Alapocas Run State Park: A 415 acre park in Wilmington along the Brandywine Creek and the Alapoca Run tributary. It is a popular area for hiking, biking and sports on its three athletic fields and playground.

Bellevue State Park: A 328 acre park in the suburbs of Wilmington named for the former mansion of William du Pont, Jr., Bellevue Hall, which is located on this historic estate.

Brandywine Creek State Park: A 933 acre state park three miles north of Wilmington. It is a popular area for birders and nature enthusiasts, with the state’s first two nature preserves located within its boundaries.

Cape Henlopen State Park: A 5,193 acre state park on Cape Henlopen in Lewes, Delaware. The beach there was one of the first public lands established here in 1682.

Delaware Seashore State Park: A 2,825 acre park bounded by the Atlantic Ocean to the east and on the west by Rehoboth Bay and Indian River Bay.
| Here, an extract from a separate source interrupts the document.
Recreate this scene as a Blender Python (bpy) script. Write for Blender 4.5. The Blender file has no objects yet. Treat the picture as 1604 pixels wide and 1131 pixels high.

It is located near Dewey Beach and is one of the state’s most popular attractions, with millions of visitors to the area.

Fenwick Island State Park: A three-mile stretch of barrier island between Bethany Beach to the north and Fenwick Island/Ocean City to the south.

Fort Delaware State Park: A 288 acre park on Pea Patch Island in New Castle County. The original fortress was built in 1815, and the last fort was built just before the civil war. It is also home to the largest migratory bird rookery north of Florida.

Fort DuPont State Park: This park in Delaware City was used as a military base from the Civil War through World War II. It was named in honor of Rear Admiral Samuel Francis DuPont, who fought in the Mexican-American War and the American Civil War.

Fox Point State Park: A 108 acre park along the Delaware River in New Castle County. It was open in 1995 following the rehabilitation of a former hazardous waste site. This is the northern terminus of the Coastal Heritage Greenway and the eastern terminus of the Northern Delaware Greenway.

Holts Landing State Park: A 203 acre park with 2,000 feet of shoreline along the south coast of Indian River Bay. The land was owned by the Holt family before it was sold to the state of Delaware in 1957.

Killens Pond State Park: This park south of Felton in Kent County surrounds a 66 acre millpond located along the Murderkill River. It is a popular place for boating, fishing and camping.

Lums Pond State Park: A 1,790 acre park near Bear, Delaware that surrounds Lums Pond, a large freshwater impoundment built by the Chesapeake and Delaware Canal on St. Georges Creek to fill the locks in the canal. Popular activities include boating, fishing, hiking and camping.

Trap Pond State Park: A 3,653 acre park near Laurel that protects one of the largest surviving segments of an extensive wetland in southwestern Sussex County. The pond was created in the late 1700s to power a sawmill in the area. It became one of Delaware’s first state parks in 1951.

White Clay Creek State Park: A 3,300 acre park along White Clay Creek in New Castle County near Newark, Delaware. It is operated jointly with Pennsylvania’s White Clay Creek Preserve. One of the most popular activities in the park is hiking on the 37 miles of trails.

Wilmington State Park: A 365 acre park composed of four smaller units mostly located along Brandywine Creek. They include Brandywine Park, Rockford Park, H. Fletcher Brown Park and the Hobbs Tract. The state park was created in 1998; the oldest segment dates back to 1886.